Xorg, X11, Wayland? Linux Display Servers And Protocols Explained

Xorg Or Wayland? Linux Display Servers Explained For Beginners

Have you ever wondered what exactly X server, Xorg, X11, Wayland and stuff like that does? Wayland vs Xorg, what is better? This guide is for you.

You always stumble upon those terms, and know they have something to do regarding the graphics, but you’d like to know more.

What is display server in Linux?

A display server  is a program whose primary task is to coordinate the input and output of its clients to and from the rest of the operating system, the hardware, and each other. The display server communicates with its clients over the display server protocol.

The display server is a key component in any graphical user interface, specifically the windowing system. It is the basic component of Graphical User Interface (GUI) which sits between the graphical interface and the kernel. So, thanks to a display server, you can use your computer with GUI. Without it, you would only be restricted to a command line interface.

It is very important to not confuse display server with desktop environment. The desktop environments (Gnome, KDE, Xfce, MATE, etc.) uses display server underneath it.

The display server communicates with its clients over the display server protocol. There are three display server protocols available in Linux. X11 and Wayland are two of them. The third, Mir, is beyond the scope of this tutorial.

X Window System, Xorg, X11, explained

X Window System, often referred to merely as X, is really old. First originating in 1984, it ended up being the default windowing system for most UNIX-like operating systems, including Linux.

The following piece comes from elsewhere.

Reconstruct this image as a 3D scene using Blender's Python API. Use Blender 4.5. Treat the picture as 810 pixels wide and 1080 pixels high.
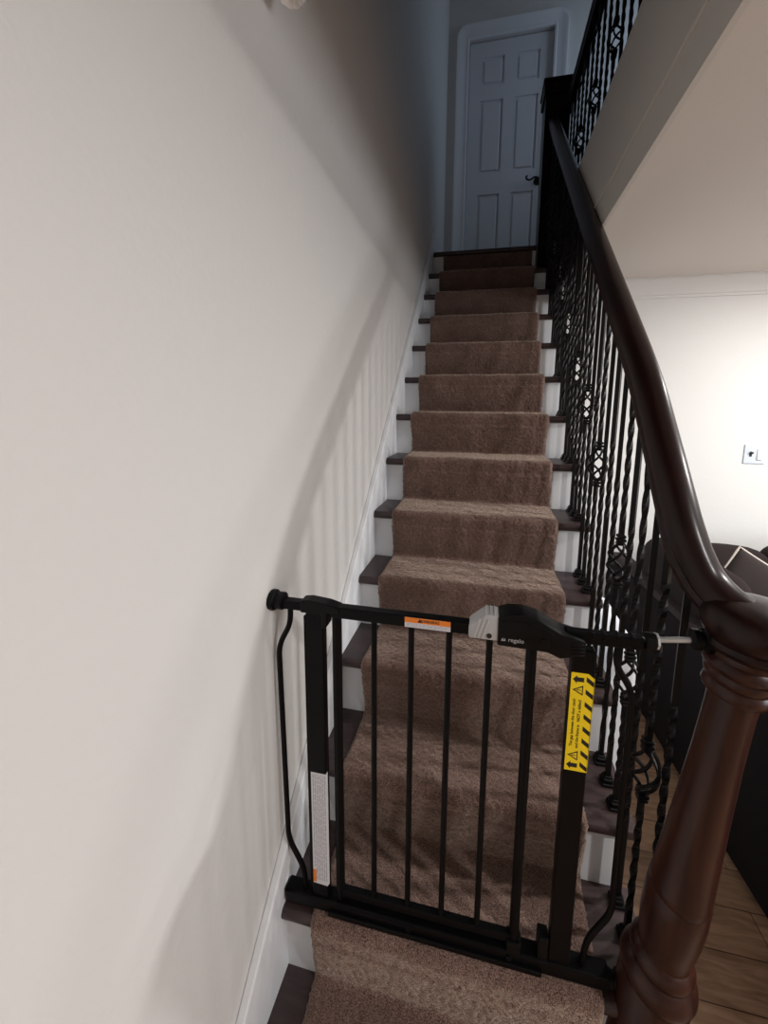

X.Org server is the free and open-source implementation of the X Window System display server stewarded by the X.Org Foundation. It is an application that interacts with client applications via the X11 protocol to draw things on a display and to send input events like mouse movements, clicks, and keystrokes. Typically, one would start an X server which will wait for clients applications to connect to it. Xorg is based on a client/server model and thus allows clients to run either locally or remotely on a different machine.

If it’s not obvious, it’s implicit in the design of X11 that the application and the display don’t have to be on the same computer. At the time X was developed, it was very common that the X server would run on a workstation and the users would run applications on a remote computer with more processing power.

X11 is a network protocol. It describes how messages are exchanged between a client (application) and the display (server). These messages typically carry primitive drawing commands like “draw a box”, “write these character at this position”, “the left mouse button has been clicked”, etc.

But X11 is old, and it was still a pile of hacks sitting on top of a protocol not truly overhauled for over 30 years. Most of the features that the X Server protocol provided were not used anymore. Pretty much all of the work that X11 did was redelegated to the individual applications and the window manager. And yet all of those old features are still there, weighing down on all of these applications, hurting performance and security.

Wayland, the next-generation display server

Wayland was begun by Kristian Hogsberg, an X.Org developer, as a personal project in 2008. It is a communication protocol that specifies the communication between a display server and its clients. Wayland is developed as a free and open-source community-driven project with the aim of replacing the X Window System (also known as X11, or Xorg ) with a modern, secure, and simpler windowing system.

In Wayland, the compositor is the display server. Compositor, is a window manager that provides applications with an off-screen buffer for each window. The window manager composites the window buffers into an image representing the screen and writes the result into the display memory.

The Wayland protocol lets the compositor send the input events directly to the clients and lets the client send the damage event directly to the compositor.

As in the X case, when the client receives the event it updates the user interface (UI) in response. But, in the Wayland rendering happens in the client, and the client just sends a request to the compositor to indicate the region that was updated.

Wayland’s main advantage over X is that it is starting from scratch. One of the main reasons for X’s complexity is that, over the years, its role has changed. As a result, today, X11 acts largely as “a really terrible” communications protocol between the client and the window manager.

Wayland is also superior when it comes to security. With X11, it’s possible to do something known as “keylogging” by allowing any program to exist in the background and read what’s happening with other windows open in the X11 area. With Wayland this simply won’t happen, as each program works independently.


However, the X Window System still has many advantages over Wayland. Even though Wayland eliminates most of the design flaws of the Xorg it has its own issues. Even though the Wayland project has been up for more than ten years things are not 100% stable. As of 2020, the majority of video games and graphics-intensive applications for Linux are still written for X11. Also, many closed-source graphics drivers, such as those for NVIDIA GPUs, do not yet offer complete support for Wayland.

X cannot last and Wayland, in many ways, is an improvement. But for now the vast majority of native applications that exist were written for Xorg. Until those apps are all ported, Xorg needs to be maintained. Wayland is not very stable yet, compared to Xorg.